Thursday, April 24, 2008

Don't Panic

What's the easiest way to kick-start a period of mass hysteria in the general public?

At the moment, it seems as though all it takes is for some high heid yin to say "Don't Panic".

I ambled along to the local BP garage a few minutes ago to pick up some lunch, and it seems that the world has gone mad. Despite warnings in the media that panic buying of fuel will merely hasten an avoidable crisis, cars were queuing out onto the road in the mad melee to purchase petrol.

The diesel pumps at this garage have already run dry, and it seems that the staff don't know when they will next be refilled.

I'm now wondering if this phenomenon applies only to fuel, or to other consumables? If someone somewhere announced tomorrow that there would be a shortage of milk within the next week, would people start panic-buying cow juice? Could we expect a sudden run on coffee if Colombia and Kenya announced they weren't going to ship any more?

The answer to both of those is probably yes. But what if we were instead told that the world supply of Angel Delight was starting to run short - would Asda and Tesco be stowed out with scrums of consumers fighting over packets of butterscotch and strawberry flavoured stoor?

Or if the suppliers of pickled eggs stopped pickling eggs, would there be sudden stockpiling of these precious resources in kitchen cupboards around the country?

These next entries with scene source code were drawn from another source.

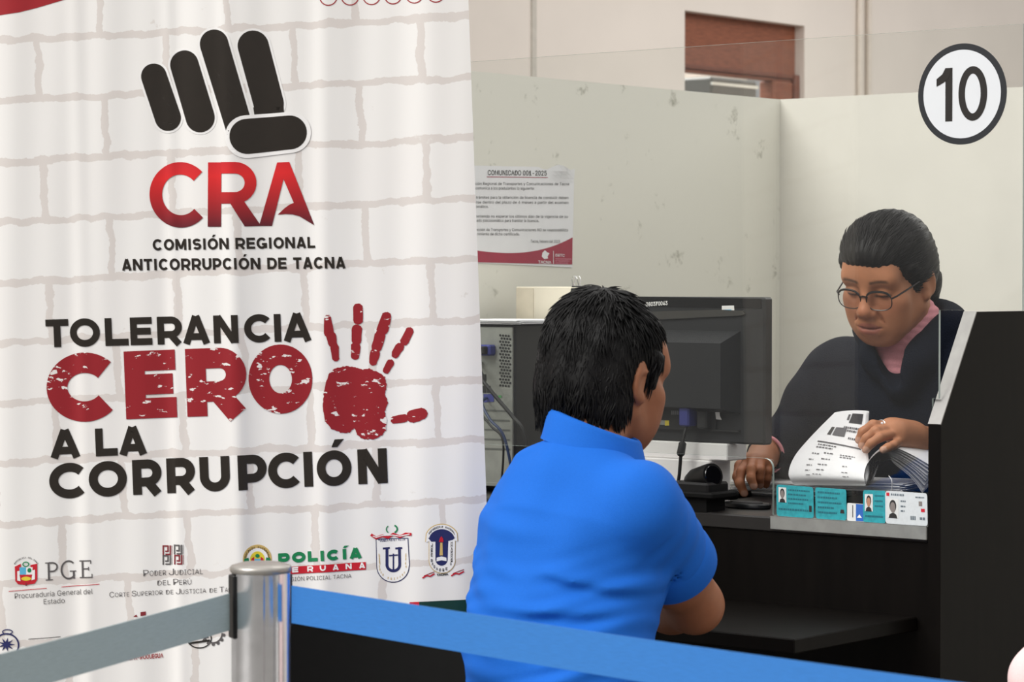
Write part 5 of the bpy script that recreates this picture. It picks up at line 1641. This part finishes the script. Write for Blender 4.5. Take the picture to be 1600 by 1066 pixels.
SH.disp = shirtdisp
shirt = bake('shirt', SH, .0042, M_shirt, man_root, None, 1)
# collar, sleeve bands, small marks
mb = MB(); prof = [(.000, -.040), (.000, -.004), (.003, .001), (.008, .001), (.0115, -.005), (.019, -.040), (.021, -.0455), (.018, -.0465), (.012, -.030)]
vs = []; NA = 56
for i in range(NA + 1):
    a = math.radians(-245 + 310 * i / NA); ca, sa = math.cos(a), math.sin(a)
    for r, h in prof:
        rr_ = .061 + r * (1 + .25 * max(0, -sa)); hh_ = h * (1.0 - .15 * max(0, sa))
        vs.append(Vector(CTR) + Vector(RGT) * (rr_ * ca) + Vector(FWD) * (rr_ * 1.03 * sa) + UP * (hh_ - .020 * ca - .016 * sa))
n = len(prof); fs = []
for i in range(NA):
    for k in range(n):
        l = (k + 1) % n; fs.append((i * n + k, i * n + l, (i + 1) * n + l, (i + 1) * n + k))
fs += [tuple(range(n)), tuple(NA * n + k for k in range(n))[::-1]]
mb.add(vs, fs, M_shirt); smooth_by_angle(mb.build('collar', shirt), 70)
for sh_, el, hm in ((shR, elR, hemR), (shL, elL, hemL)):
    d = Vector((el - sh_) / np.linalg.norm(el - sh_)); a = d.orthogonal().normalized(); b = d.cross(a)
    mb = MB()
    prof = [(.0605, -.046), (.0668, -.038), (.0700, -.027), (.0710, -.002), (.0700, .004), (.0640, .004), (.0595, -.03)]
    N = 48; c0 = Vector(hm) - d * .066 * 0 - d * .085 * 0
    vs = []
    for r, h in prof:
        for k in range(N):
            w = 2 * math.pi * k / N; vs.append(c0 + d * h + (a * math.cos(w) + b * math.sin(w)) * r)
    fs = []
    for i in range(len(prof)):
        j = (i + 1) % len(prof)
        for k in range(N):
            l = (k + 1) % N; fs.append((i * N + k, i * N + l, j * N + l, j * N + k))
    mb.add(vs, fs, M_shirt); smooth_by_angle(mb.build('sleeve_band', shirt), 50)
# small marks on the cloth, laid on the surface
from mathutils.bvhtree import BVHTree
def on_mesh(o, px, py, off=.0012):
    me = o.data; key = o.name
    if key not in _bv:
        V = [o.matrix_basis @ v.co if o.parent is None else v.co + o.location for v in me.vertices]
        _bv[key] = BVHTree.FromPolygons(V, [tuple(p.vertices) for p in me.polygons])
    og = Vector((0, 0, HC)); d = (at(px, py, 1.0) - og).normalized()
    h = _bv[key].ray_cast(og, d)
    return (h[0] - d * off) if h[0] is not None else None
_bv = {}
def cloth_mark(name, P, m, label):
    Q3 = [on_mesh(shirt, *p) for p in P]
    if any(q is None for q in Q3): return
    mb = MB(); mb.add(Q3, [tuple(t) for t in tessellate_polygon([[Vector((p[0], p[1], 0)) for p in P]])], m); tag(mb.build(name, shirt), label)
cloth_mark('neck_mark', [(845, 684), (851, 685), (858, 689), (866, 690), (858, 692), (849, 689)], M_redp, 'small red mark')
cloth_mark('sleeve_mark', [(1103, 843), (1106, 838), (1109, 843), (1113, 852), (1110, 854), (1106, 851)], M_halo, 'small white mark on the sleeve')
# trousers
TR = Solid()
TR.ell(hip + np.array((0, 0, -.02)), (.178, .138, .13), .05, False, Q)
for kn, s in ((knR, 1), (knL, -1)):
    TR.cap(hip + RGT * s * .09, kn, .098, .074, .05); TR.cap(kn, np.array((kn[0], kn[1], .10)), .07, .055, .03)
bake('trousers', TR, .007, M_trous, man_root)
for kn in (knR, knL):
    SO = Solid(); a = np.array((kn[0], kn[1], .045)); SO.cap(a - FWD * .05, a + FWD * .16, .045, .038, .02); bake('shoe', SO, .006, M_blackm, man_root)
# what he sits on
def make_stool(hip, label):
    st = empty('stool', (hip[0], hip[1], 0), label, 'stool')
    zs = hip[2] - .154
    mb = MB(); mb.lathe(Vector((hip[0], hip[1], zs - .05)), [(.17, 0), (.185, .01), (.185, .04), (.17, .05)], M_blackm, 36); smooth_by_angle(mb.build('seat', st))
    for k in range(4):
        a = math.radians(45 + 90 * k); mb = MB(); mb.tube([(hip[0] + .12 * math.cos(a), hip[1] + .12 * math.sin(a), zs - .045), (hip[0] + .17 * math.cos(a), hip[1] + .17 * math.sin(a), 0)], .011, M_alu, 10); smooth_by_angle(mb.build('leg', st))
make_stool(hip, 'plain dark seat under the person in the blue polo shirt')

# ------------------------------------------------------------------ clerk behind the glass
HW = at(1388, 434, 5.30)
RWh = rot(math.pi + yaw_m + .04, .37, -.07)
FW_ = -np.array(TV); RW_ = -np.array(SV)
wom = empty('person', W(-.377, .62, 0), 'person with glasses and a pink turtleneck leafing through papers behind the glass', 'person')
def wl(s, t, z): return np.array(W(s, t, z))
hw = lambda p: RWh @ np.array(p) + np.array(HW)
wsR = wl(-.560, .60, 1.160); wsL = wl(-.20, .57, 1.175)
weR = np.array(at(1243, 692, 5.56)); wwR = np.array(at(1193, 712, 5.42))
weL = wl(-.10, .62, .97); wwL = np.array(at(1442, 692, 5.23))
wch = wl(-.385, .60, 1.06); wbe = wl(-.385, .66, .86); whp = wl(-.385, .72, .64)
nb = wl(-.38, .565, 1.21)
BW_ = Solid()
head(BW_, RWh, np.array(HW), female=True)
BW_.world()
BW_.chain([hw((0, -.02, -.04)), hw((0, -.035, -.09)), nb], [.056, .055, .062], .03)
QW = np.array(RST)
BW_.ell(wch, (.14, .09, .17), .05, False, QW); BW_.ell(wbe, (.14, .10, .18), .05, False, QW); BW_.ell(whp, (.16, .12, .12), .05, False, QW)
for sh_, el, wr in ((wsR, weR, wwR), (wsL, weL, wwL)):
    BW_.cap(wch + np.array((0, 0, .09)), sh_, .045, .05, .04)
    BW_.chain([sh_, lerp3(sh_, el, .5), el], [.05, .045, .038], .02)
    BW_.chain([el, lerp3(el, wr, .4), wr], [.038, .038, .0265], .02)
def A(x, y, d): return np.array(at(x, y, d))
# left hand (ring), fingers over the raised leaf
kn = [A(1387, 667, 5.165), A(1391, 671, 5.155), A(1398, 678, 5.15), A(1405, 689, 5.15)]
for k_ in kn: BW_.cap(wwL, k_, .024, .0145, .016)
BW_.cap(A(1425, 680, 5.20), A(1402, 674, 5.165), .026, .022, .02)
finger(BW_, [kn[0], A(1364, 664, 5.14), A(1348, 675, 5.145), A(1342, 688, 5.15)], .0105, .0082)
finger(BW_, [kn[1], A(1368, 674, 5.115), A(1354, 685, 5.12), A(1347, 696, 5.125)], .0105, .0082)
finger(BW_, [kn[2], A(1374, 684, 5.095), A(1361, 693, 5.095), A(1353, 703, 5.10)], .0100, .0080)
finger(BW_, [kn[3], A(1396, 696, 5.10), A(1388, 699, 5.085), A(1380, 703, 5.08)], .0092, .0076)
finger(BW_, [A(1416, 672, 5.225), A(1394, 666, 5.235), A(1374, 672, 5.24)], .013, .0095)
# right hand, fingertips on the pile
kr = [A(1169, 722, 5.345), A(1178, 719, 5.335), A(1189, 720, 5.335), A(1198, 724, 5.345)]
for k_ in kr: BW_.cap(wwR, k_, .023, .0135, .016)
finger(BW_, [kr[0], A(1158, 738, 5.315), A(1156, 756, 5.30), A(1163, 771, 5.30)], .0105, .0085)
finger(BW_, [kr[1], A(1174, 733, 5.29), A(1173, 747, 5.28), A(1178, 760, 5.28)], .0105, .0082)
finger(BW_, [kr[2], A(1188, 735, 5.30), A(1187, 747, 5.30), A(1188, 758, 5.31)], .0098, .0080)
finger(BW_, [kr[3], A(1200, 736, 5.33), A(1199, 748, 5.33), A(1197, 758, 5.34)], .0090, .0074)
finger(BW_, [A(1170, 716, 5.39), A(1156, 728, 5.375), A(1152, 745, 5.355), A(1155, 757, 5.34)], .0120, .0088)
# lap
for s in (-1, 1):
    BW_.cap(whp + np.array(SV) * s * .09, whp + np.array(SV) * s * .13 + FW_ * .10 + np.array((0, 0, -.10)), .075, .06, .04)
nails = [A(1342, 688, 5.15), A(1347, 696, 5.125), A(1353, 703, 5.10), A(1380, 703, 5.08), A(1163, 771, 5.30), A(1178, 760, 5.28), A(1188, 758, 5.31)]
cam_dir = np.array((-.1, -1, 0.05)); cam_dir /= np.linalg.norm(cam_dir)
def colw(V):
    c = face_colour(V, RWh, HW, SK_W, lin((150, 84, 76)), True)
    for p in nails:
        q = V - p; near = (np.linalg.norm(q - cam_dir * .006, axis=1) < .0072) & (q @ cam_dir > .003)
        c[near] = lin((206, 160, 138))
    L = (V - np.array(HW)) @ RWh
    hand = np.linalg.norm(V - wwR, axis=1) < .14
    c[hand] *= np.array((.82, .78, .76))
    return c
bake('body', BW_, .0030, M_skin, wom, colw)
# ring
rp = lerp3(kn[0], A(1364, 664, 5.14), .45); rd = Vector(A(1364, 664, 5.14) - kn[0]).normalized(); ra = rd.orthogonal().normalized(); rb = rd.cross(ra)
mb = MB(); mb.tube([Vector(rp) + (ra * math.cos(a) + rb * math.sin(a)) * .0112 for a in [i * math.pi / 12 for i in range(24)]], .0013, M_alu, 8, False, True)
mb.lathe(Vector(rp) + Vector((0, -.0105, .0045)), [(.003, -.002), (.0036, 0), (.002, .003)], mat('stone', (235, 235, 240), .1), 10, Matrix.Rotation(math.pi / 2, 3, 'X'))
tag(smooth_by_angle(mb.build('ring', wom)), 'silver ring with a pale stone')
# hair, drawn back into a low tail
HWr = Solid(RWh, HW)
HWr.ell((0, -.022, .040), (.083, .097, .088), .02)
HWr.ell((0, -.035, .0), (.080, .082, .070), .03)
HWr.ell((0, .020, .075), (.070, .074, .050), .03)
HWr.ell((0, .046, .064), (.058, .045, .034), .02)
for s in (-1, 1): HWr.cap((s * .070, .035, .040), (s * .074, .000, .005), .014, .010, .02)
HWr.ell((.004, .130, -.028), (.076, .080, .088), .022, True)
for s in (-1, 1):
    HWr.ell((s * .095, .004, -.028), (.026, .030, .034), .010, True)
HWr.ell((0, .02, -.125), (.12, .10, .055), .02, True)
HWr.cap((0, -.105, -.02), (.0, -.125, -.055), .036, .040, .025)
HWr.cap((0, -.125, -.055), (.0, -.125, -.14), .038, .026, .02)
def hwd(P):
    L = (P - np.array(HW)) @ RWh
    az = np.arctan2(L[:, 0], L[:, 2] + .02)
    return .0009 * np.sin(az * 46 + 5 * L[:, 1] / .1) + .0006 * np.sin(az * 87 + 2) + .0005 * np.sin(L[:, 1] * 40)
HWr.disp = hwd
M_hairw = mat('dark_brown_hair', (18, 15, 14), .50, var=.3, scale=120, spec=.22)
hv2, hq2 = HWr.mesh(.0030)
hair_w = np_mesh('hair', hv2, hq2, M_hairw, wom)
tufts('hair_strands', hv2, RWh, HW, hair_w, M_hairw, 2600, 9, .026, (0, .11, .02), .0, lambda L: (L[:, 2] > -.03) & (L[:, 1] > -.09), 0.0, .08, .5, 1.0)
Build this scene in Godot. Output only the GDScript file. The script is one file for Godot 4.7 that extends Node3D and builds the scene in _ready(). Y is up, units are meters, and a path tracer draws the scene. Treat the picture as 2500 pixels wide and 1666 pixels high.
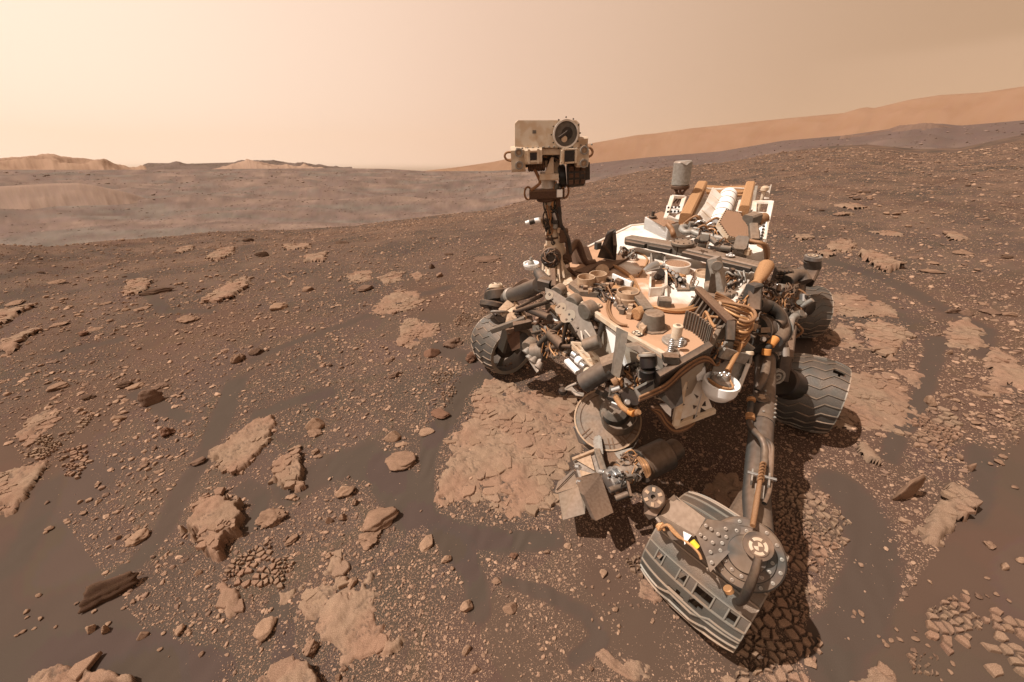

Sounds like a good experiment to me.

1 comment:

Jaggy said...

The phenomenon seems to be localised. There were pumps shut and £15 restrictions in parts of Glasgow and Motherwell and queues of traffic at other stations last week. However I travelled to Stonehaven at the weekend and got filled up no problem at all in Dundee, whereas, when we got to Stonehaven, the pumps were shut as they had ran out!

There was never any need to panic about this. As usual it was driven by the likes of The Sun, with DON'T PANIC headlines and thick folk who believe it.